Power has been restored to most of Auckland, but many Northland customers are still without electricity. Photo / Brett Phibbs

Power has been restored to most of Auckland, but many Northland customers are still without electricity. Photo / Brett Phibbs

Removing the risk to the power supply to the top half of the North Island will take three or four years and cost $540 million, Transpower says.

Parts of Auckland, West Auckland, the North Shore and everything north of the Auckland Harbour Bridge were without power for several hours today when a container on a fork lift hit a high-voltage power line in Otahuhu.

Power was restored by 1pm, Transpower said.

The outage was caused after a forklift carrying a container knocked out the main source of power for the North Shore, parts of West Auckland and Northland.

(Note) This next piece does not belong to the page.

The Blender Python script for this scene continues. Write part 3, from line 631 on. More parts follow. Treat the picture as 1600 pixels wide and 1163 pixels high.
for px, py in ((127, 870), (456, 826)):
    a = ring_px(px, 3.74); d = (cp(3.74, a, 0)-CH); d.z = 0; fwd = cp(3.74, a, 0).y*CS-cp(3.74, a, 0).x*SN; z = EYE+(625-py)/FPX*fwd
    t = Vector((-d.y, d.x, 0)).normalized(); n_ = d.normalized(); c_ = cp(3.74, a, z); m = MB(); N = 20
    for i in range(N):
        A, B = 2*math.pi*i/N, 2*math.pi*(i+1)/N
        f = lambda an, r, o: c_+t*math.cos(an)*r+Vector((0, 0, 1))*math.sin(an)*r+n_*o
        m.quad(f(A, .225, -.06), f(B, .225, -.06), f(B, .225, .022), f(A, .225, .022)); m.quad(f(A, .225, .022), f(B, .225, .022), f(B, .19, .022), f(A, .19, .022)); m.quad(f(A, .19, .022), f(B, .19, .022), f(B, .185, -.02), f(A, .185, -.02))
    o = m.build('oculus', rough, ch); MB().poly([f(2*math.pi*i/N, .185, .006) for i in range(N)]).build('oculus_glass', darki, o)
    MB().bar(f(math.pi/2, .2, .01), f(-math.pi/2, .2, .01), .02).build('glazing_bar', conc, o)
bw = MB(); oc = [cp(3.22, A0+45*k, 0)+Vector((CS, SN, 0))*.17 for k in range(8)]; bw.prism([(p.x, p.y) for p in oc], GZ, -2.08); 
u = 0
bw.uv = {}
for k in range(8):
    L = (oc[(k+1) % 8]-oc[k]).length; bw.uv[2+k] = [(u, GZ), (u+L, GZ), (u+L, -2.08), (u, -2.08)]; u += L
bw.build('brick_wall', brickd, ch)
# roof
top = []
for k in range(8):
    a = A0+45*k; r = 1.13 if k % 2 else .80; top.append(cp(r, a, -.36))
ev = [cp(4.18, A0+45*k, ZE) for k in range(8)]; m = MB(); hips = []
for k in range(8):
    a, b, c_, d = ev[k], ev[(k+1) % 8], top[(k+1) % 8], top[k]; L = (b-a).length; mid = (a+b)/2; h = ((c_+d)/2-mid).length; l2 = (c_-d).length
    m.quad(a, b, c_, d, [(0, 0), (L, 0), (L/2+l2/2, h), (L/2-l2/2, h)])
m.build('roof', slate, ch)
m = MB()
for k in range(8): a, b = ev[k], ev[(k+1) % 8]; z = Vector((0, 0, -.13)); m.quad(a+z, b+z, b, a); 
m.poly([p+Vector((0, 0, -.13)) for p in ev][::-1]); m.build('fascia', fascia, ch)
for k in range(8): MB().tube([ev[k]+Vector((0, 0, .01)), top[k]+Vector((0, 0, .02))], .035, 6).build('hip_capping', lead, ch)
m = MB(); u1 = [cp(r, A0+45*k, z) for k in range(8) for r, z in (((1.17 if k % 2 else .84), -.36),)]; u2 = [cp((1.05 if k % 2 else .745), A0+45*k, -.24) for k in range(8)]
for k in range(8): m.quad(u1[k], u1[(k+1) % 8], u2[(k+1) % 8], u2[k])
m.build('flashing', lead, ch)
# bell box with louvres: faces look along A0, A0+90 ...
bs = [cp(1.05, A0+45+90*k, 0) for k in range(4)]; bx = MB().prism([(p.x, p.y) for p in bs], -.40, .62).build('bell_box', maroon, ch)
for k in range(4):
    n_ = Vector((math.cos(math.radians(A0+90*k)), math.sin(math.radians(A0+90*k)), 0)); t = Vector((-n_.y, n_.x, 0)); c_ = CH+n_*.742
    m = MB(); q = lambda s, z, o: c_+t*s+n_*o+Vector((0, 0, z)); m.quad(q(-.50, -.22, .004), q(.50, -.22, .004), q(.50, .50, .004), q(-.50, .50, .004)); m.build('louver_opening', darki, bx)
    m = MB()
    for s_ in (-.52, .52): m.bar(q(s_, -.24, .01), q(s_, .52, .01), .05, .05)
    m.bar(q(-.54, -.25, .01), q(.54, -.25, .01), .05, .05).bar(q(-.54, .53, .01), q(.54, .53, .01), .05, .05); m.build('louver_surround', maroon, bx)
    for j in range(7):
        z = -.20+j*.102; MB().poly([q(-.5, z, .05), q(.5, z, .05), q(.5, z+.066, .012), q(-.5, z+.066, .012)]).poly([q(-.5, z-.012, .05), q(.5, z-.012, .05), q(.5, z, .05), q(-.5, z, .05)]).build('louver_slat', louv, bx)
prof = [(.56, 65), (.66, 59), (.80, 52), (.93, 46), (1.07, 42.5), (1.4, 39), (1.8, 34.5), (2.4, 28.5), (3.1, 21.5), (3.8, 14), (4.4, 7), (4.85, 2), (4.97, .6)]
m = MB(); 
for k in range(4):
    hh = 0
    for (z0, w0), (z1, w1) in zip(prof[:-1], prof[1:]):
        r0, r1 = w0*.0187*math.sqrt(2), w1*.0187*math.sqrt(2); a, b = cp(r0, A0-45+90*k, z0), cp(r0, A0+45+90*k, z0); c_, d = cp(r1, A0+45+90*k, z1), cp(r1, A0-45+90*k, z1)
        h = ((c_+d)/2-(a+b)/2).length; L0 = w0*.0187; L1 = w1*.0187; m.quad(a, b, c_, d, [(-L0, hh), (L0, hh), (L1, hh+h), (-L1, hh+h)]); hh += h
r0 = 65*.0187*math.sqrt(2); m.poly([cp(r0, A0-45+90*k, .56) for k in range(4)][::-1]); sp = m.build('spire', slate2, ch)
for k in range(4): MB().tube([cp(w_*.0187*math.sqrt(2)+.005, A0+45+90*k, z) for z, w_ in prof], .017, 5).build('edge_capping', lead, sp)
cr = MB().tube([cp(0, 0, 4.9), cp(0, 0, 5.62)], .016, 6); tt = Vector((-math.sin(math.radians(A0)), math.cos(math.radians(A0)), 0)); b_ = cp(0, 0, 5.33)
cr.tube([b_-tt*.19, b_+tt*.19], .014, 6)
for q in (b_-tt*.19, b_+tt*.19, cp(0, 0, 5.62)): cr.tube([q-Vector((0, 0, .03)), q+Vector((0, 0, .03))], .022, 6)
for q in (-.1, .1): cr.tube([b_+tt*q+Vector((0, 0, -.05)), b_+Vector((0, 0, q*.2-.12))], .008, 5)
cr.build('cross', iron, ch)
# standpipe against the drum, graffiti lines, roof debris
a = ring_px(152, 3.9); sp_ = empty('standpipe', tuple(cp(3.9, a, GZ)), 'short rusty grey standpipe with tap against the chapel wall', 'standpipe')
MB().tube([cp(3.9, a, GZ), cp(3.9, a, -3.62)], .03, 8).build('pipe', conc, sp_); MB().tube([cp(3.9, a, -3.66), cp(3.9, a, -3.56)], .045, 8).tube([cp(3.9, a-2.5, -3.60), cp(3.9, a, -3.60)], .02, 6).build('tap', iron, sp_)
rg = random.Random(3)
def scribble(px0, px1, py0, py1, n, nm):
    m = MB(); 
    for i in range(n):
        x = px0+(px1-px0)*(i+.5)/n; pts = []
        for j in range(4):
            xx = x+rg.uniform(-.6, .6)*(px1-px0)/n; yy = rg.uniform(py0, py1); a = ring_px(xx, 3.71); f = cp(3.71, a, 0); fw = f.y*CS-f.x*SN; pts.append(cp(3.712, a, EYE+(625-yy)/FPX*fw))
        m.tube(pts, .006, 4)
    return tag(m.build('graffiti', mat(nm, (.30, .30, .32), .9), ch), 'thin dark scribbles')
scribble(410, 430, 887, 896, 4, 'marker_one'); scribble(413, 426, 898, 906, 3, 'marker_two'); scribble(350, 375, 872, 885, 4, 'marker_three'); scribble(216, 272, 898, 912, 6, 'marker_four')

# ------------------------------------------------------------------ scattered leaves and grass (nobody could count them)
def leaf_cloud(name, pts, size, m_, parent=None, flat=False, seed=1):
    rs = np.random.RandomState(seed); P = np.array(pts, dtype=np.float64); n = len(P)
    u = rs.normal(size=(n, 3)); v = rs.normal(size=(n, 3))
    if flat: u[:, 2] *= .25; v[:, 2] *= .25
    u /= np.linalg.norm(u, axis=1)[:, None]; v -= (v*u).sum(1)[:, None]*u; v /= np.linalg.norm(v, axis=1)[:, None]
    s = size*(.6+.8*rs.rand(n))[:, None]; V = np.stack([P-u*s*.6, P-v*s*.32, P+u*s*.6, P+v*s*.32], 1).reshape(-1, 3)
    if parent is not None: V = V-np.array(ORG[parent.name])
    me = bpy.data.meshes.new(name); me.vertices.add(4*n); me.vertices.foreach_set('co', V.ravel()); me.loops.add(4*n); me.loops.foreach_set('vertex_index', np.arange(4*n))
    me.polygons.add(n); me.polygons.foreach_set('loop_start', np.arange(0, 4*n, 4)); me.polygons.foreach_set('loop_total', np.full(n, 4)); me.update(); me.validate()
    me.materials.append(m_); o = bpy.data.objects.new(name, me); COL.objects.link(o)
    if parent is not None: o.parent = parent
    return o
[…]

Transpower chief executive Patrick Strange said the driver of the forklift was a "lucky" man.

"There would have been a very big explosion and I understand the tyres were all blown out," he told NZPA.

He said the North Auckland and Northland Project (NAaN) to reinforce the power supply through Auckland was still years away from completion.

"We are running a $540 million cable which will basically parallel this line. That will be completed in 2013 and put a transmission ring around Auckland."

The new 37km of cable would run from Pakuranga, in the eastern suburbs, under the road, through the Vector Tunnel, across the harbour bridge and in ducts on the northern motorway to Albany.

"This will remove the exposure to this single double-circuit line. It means that you could lose the cable or both circuits and we would have time to restore supply without affecting customers."

North Shore mayor Andrew Williams said the cut has given Transpower "a shock", causing people to be trapped in lifts and black-outs at traffic lights.

About 280,000 homes and businesses from West Auckland, the North Shore and Northland lost power this morning.

Mr Williams said 20,000 businesses were without power this morning and it caused "chaos" to traffic.

"There's a huge cost to people right now, twiddling their thumbs who can't do any work for an hour or so," Mr Williams said.

He said the cut highlighted the fragility of the New Zealand network.

"You can't be reliant on old over-head lines floating around West Auckland," Mr Williams said.